Воспоминания об И А Гончарове (Левенштейн) - страница 3

Перед обедом он делал ручную гимнастику. Помню, раз в аллее сада я застала его неожиданно за гимнастикой и хотела убежать, но он остановил меня, сказав, что через несколько минут кончит свои упражнения и тогда позовет проэкзаменовать меня, по просьбе матери, по моим научным занятиям. Я тогда брала частные уроки по всем предметам школьного курса у симбирских учителей, и, между прочим, по русскому языку со мной занимался другой незабвенный мой дядя, Николай Александрович Гончаров, который много лет был учителем в симбирской гимназии. Он же занимался со мной год и немецким языком. По-французски я говорила и писала свободно, так как с малых лет у нас была в доме француженка.

Возвращаюсь назад Итак, Иван Александрович позвал меня, и экзамен начался. Все шло отлично. Вдруг дядя задал вопрос:

- А скажи-ка, кто изобрел книгопечатание?

- Не знаю, - был мой ответ.

- Возможно ли? Что ты, милая? Чему же тебя учили?! Не знать этого! Дядя страшно волновался при этом, бранил учителей и всех и всё. А я, чувствуя себя ни в чем не виноватой, принялась плакать.

Увидев мои слезы, дядя понял не заслуженную мною обиду, продолжал спрашивать, но уже вовсе не строгим голосом: "Ну, а кто был Лютер?" Опять "не знаю"; но я сказала это таким испуганным голосом, что дядя махнул рукой, прибавив: "Да это ни на что не похоже!"

Объяснилось все это тем, что я еще не проходила истории того периода, и потому мне недоставало многих познаний Я была слишком неразвита для моего возраста, хотя была очень любознательна и любила учиться. Дядя решил, что лучше будет отвезти меня в Москву, в пансион, где уже кончили курс мои кузины Кирмаловы. Вот чем закончился мой несчастный экзамен.

Затем, в последующие дни, было несколько совещаний у мамы с обоими братьями. Конференция кончилась тем, что было решено отвезти меня в Москву.

В первых числах августа3 начались сборы в Москву для помещения меня в пансион. Бедная моя мать, страшно любившая меня и притом никуда до того времени не выезжавшая из Симбирска за всю жизнь, начинала с грустью поговаривать о предстоящей разлуке со мной и о дальнем неведомом путешествии, которое ее ужасало.

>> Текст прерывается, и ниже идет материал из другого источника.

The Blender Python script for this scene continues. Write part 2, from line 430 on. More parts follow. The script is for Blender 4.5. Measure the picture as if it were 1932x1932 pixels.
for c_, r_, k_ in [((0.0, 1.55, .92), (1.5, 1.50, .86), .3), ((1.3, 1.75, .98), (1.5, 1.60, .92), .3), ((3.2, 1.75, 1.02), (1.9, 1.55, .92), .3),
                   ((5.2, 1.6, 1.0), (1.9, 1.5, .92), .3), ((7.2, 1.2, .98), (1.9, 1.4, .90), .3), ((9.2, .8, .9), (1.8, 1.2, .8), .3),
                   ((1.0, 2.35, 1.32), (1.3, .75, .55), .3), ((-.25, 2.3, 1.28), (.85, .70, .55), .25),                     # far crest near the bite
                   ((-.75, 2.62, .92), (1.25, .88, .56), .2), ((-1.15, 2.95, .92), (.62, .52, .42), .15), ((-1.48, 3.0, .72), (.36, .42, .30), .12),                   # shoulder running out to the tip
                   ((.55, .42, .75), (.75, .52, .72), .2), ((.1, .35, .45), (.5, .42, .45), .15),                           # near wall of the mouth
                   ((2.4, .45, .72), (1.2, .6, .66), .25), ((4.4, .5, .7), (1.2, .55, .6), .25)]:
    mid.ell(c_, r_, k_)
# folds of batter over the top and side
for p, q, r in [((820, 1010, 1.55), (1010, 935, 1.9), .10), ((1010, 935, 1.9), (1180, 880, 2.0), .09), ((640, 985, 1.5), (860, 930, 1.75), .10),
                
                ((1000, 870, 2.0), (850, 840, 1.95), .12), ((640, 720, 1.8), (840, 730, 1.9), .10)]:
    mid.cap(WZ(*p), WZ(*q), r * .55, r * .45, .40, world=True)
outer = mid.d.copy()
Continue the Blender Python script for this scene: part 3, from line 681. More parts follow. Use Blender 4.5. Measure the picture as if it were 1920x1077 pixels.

Отец не мог нас сопровождать, имея на руках труднобольных; в то время не было еще везде железных дорог: приходилось до Нижнего ехать Волгой, а оттуда до Москвы на почтовых лошадях.

Неудивительно, что моя мать была в нерешимости, доходила почти до отчаяния, а между тем надо было меня везти в Москву. Вот горе-из-за меня! Анна Александровна решилась па все жертвы; вероятно, ее всячески уговаривал брат Иван Александрович. Чтобы успокоить ее, он предложил сопутствовать нам до Москвы и помочь ей отыскать пансион и устроить меня там, для чего ему потребовалось бы пробыть в Москве несколько лишних дней. Все это показывает, до чего он любил сестру.